Although I do believe it’s a reasonably interesting post, as well as very relevant to the WALL series, so worth refeaturing in its own right. I do hope you agree! 😀
Portent & Fate: The Mythic Aspect of Dream in Contemporary Fantasy
Dream magic plays a relatively significant part in both Thornspell and The Wall Of Night series and one of its more important aspects is that of portent, with fulfillment locked into whether—or how—the foretold doom or destiny will play out.
This aspect of dream and fulfillment is an essential element of both the Greek and Norse myths, as well as folklore. We all recognize, after all, that if our hero or heroine is told something three times, especially by an oracle of some kind, then the foretelling is likely to prove true …
(This is not just in Fantasy, by the way. In the SFF television series, Babylon 5, I believe careful perusal will show that the captain, John Sheridan, is warned three times that, “If you go to Z’ha’dum, you will die.” Just sayin’)
Yet any exploration of dreams and their “fated” fulfillment in Fantasy also gives rise to the alternative consideration: the extent to which characters have free will. Can they, like Will Thatcher (the mourned Heath Ledger) in the film, A Knight’s Tale, change their stars?
The Greek and Norse myths would answer that question with a resounding “no”—in fact it is usually the protagonist’s endeavours to avoid his or her prophesied fate that brings about the doom.
In The Wall of Night series I keep the fate vs free will aspect open by having the prophetic dreams occur very much in the “jumbled workings” of the subconscious. There is truth in them, but they may only imperfectly reflect events that occur in the daylight world. Nothing is certain … and every action a protagonist takes acts on the dream, creating alternative possibilities of fulfillment.
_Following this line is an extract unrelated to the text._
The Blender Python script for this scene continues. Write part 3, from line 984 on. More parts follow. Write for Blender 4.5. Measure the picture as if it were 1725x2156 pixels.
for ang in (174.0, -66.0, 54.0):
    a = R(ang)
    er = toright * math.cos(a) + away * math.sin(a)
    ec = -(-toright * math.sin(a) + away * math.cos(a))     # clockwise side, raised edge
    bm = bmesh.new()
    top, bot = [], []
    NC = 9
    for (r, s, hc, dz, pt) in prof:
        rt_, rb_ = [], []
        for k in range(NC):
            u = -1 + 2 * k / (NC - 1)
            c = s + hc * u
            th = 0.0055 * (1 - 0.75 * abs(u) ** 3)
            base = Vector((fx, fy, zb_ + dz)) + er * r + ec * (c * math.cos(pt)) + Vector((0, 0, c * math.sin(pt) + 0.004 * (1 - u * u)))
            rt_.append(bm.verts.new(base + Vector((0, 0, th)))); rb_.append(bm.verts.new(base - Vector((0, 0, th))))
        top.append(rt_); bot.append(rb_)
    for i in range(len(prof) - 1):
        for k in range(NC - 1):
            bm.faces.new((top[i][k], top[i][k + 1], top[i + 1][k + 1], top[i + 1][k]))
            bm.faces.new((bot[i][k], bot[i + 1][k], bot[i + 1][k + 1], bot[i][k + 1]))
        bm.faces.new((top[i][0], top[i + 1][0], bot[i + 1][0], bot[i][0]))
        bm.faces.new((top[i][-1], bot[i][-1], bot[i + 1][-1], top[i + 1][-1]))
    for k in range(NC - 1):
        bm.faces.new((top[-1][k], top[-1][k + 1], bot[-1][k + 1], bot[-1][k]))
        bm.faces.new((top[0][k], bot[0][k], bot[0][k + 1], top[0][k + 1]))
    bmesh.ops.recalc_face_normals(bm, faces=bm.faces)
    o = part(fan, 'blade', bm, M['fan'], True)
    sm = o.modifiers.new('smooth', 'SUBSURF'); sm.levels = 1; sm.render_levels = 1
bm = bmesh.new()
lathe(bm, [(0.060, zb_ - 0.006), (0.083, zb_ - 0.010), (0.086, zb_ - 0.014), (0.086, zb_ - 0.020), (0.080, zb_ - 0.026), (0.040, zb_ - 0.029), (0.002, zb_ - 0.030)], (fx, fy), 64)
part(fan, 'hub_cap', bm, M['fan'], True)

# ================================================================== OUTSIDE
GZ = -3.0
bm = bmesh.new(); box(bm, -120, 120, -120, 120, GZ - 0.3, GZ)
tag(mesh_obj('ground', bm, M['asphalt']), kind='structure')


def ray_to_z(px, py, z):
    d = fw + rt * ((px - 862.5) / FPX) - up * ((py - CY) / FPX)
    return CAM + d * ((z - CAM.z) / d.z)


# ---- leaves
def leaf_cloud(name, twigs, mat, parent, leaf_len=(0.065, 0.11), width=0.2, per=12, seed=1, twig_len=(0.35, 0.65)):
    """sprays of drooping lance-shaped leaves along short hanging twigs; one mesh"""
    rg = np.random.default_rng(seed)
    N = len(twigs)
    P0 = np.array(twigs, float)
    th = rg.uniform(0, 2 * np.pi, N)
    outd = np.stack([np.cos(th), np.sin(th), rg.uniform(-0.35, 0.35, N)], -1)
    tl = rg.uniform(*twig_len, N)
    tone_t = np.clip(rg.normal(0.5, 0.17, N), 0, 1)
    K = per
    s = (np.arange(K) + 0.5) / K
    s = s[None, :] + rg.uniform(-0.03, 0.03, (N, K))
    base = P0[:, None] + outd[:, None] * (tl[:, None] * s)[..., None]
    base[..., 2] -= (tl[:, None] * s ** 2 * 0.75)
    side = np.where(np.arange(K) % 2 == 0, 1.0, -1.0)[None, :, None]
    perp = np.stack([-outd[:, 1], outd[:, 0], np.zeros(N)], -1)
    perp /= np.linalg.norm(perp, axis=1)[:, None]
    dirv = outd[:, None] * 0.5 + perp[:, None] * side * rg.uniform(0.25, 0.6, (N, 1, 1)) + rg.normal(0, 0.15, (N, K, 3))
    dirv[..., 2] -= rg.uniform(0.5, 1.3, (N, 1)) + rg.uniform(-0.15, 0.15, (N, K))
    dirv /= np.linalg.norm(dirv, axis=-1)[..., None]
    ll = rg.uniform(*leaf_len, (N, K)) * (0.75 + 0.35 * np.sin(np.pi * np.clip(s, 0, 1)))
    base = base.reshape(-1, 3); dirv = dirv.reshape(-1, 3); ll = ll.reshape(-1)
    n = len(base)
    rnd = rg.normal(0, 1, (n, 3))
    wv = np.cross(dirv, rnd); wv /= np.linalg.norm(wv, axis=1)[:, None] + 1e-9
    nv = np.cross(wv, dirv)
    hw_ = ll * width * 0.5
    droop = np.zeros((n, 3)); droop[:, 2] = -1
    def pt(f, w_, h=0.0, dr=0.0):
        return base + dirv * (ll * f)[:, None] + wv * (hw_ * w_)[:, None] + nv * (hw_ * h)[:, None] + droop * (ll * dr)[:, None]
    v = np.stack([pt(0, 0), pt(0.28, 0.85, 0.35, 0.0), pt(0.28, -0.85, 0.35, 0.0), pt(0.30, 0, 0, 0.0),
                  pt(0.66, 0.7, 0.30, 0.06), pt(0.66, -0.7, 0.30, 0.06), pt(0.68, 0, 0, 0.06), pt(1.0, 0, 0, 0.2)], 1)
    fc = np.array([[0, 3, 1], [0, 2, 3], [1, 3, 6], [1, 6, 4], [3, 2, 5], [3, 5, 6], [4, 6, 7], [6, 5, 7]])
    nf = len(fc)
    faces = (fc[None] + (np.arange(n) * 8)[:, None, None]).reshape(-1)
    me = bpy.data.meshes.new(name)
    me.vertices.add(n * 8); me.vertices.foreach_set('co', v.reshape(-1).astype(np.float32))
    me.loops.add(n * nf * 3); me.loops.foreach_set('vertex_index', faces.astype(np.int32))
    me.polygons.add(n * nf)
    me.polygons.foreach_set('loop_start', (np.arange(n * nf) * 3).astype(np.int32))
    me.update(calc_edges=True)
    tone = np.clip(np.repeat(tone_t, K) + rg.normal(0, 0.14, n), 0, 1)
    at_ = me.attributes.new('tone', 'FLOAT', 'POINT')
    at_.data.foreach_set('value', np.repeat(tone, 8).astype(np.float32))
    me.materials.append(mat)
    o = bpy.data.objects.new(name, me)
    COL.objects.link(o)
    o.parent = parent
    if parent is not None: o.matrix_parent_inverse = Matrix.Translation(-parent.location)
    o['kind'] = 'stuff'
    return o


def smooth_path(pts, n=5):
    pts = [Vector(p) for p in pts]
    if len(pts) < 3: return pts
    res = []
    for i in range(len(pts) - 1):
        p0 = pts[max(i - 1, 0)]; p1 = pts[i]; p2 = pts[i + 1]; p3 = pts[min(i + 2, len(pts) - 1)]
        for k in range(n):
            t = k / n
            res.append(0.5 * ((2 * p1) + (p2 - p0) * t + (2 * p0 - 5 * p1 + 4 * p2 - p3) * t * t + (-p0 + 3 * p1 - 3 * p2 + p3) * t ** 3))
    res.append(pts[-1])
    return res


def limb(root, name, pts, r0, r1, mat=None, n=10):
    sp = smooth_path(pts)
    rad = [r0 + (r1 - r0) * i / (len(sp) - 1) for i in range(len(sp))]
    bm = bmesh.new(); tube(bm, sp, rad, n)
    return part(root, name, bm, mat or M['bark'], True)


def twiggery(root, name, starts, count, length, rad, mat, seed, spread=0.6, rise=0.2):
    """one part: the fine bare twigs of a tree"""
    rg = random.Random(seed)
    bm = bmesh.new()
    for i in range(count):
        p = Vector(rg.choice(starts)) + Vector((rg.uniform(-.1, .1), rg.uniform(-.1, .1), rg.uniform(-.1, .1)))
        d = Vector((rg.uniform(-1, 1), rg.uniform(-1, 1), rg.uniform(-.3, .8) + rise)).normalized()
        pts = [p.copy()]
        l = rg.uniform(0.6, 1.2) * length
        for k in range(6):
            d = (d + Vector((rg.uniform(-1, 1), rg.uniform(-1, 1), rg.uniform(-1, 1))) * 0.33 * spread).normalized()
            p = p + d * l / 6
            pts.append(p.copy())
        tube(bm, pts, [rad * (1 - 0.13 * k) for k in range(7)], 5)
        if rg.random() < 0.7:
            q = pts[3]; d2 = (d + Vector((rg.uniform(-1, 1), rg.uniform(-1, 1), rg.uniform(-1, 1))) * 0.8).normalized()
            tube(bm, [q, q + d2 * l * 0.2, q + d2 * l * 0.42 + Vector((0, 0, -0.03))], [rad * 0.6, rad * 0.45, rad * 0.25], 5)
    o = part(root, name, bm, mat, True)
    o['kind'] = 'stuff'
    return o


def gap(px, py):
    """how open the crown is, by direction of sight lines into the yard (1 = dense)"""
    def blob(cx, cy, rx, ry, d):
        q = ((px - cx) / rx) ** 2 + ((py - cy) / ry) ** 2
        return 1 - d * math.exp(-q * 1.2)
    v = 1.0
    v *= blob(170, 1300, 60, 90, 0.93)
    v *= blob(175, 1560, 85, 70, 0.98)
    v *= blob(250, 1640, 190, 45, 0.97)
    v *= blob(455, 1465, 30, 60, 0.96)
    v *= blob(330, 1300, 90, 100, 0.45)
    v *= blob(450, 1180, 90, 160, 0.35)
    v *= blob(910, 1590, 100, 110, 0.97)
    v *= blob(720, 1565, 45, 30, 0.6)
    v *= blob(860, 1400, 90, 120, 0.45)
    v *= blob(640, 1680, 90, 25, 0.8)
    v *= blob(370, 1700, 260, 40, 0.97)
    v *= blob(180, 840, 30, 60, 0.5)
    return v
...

In exploring the prophetic dream tradition, both through reading other writers and in my own work, I suspect that we are also talking about aspiration—the innate human desire to affect our fate and exert control over destiny. The myths, of course, would say that any such aspiration is doomed, its fulfillment stillborn before it has taken the first breath of life — but the great thing about contemporary fantasy is the ability to reshape mythic tradition,if we choose, and find ways to make the old stories new.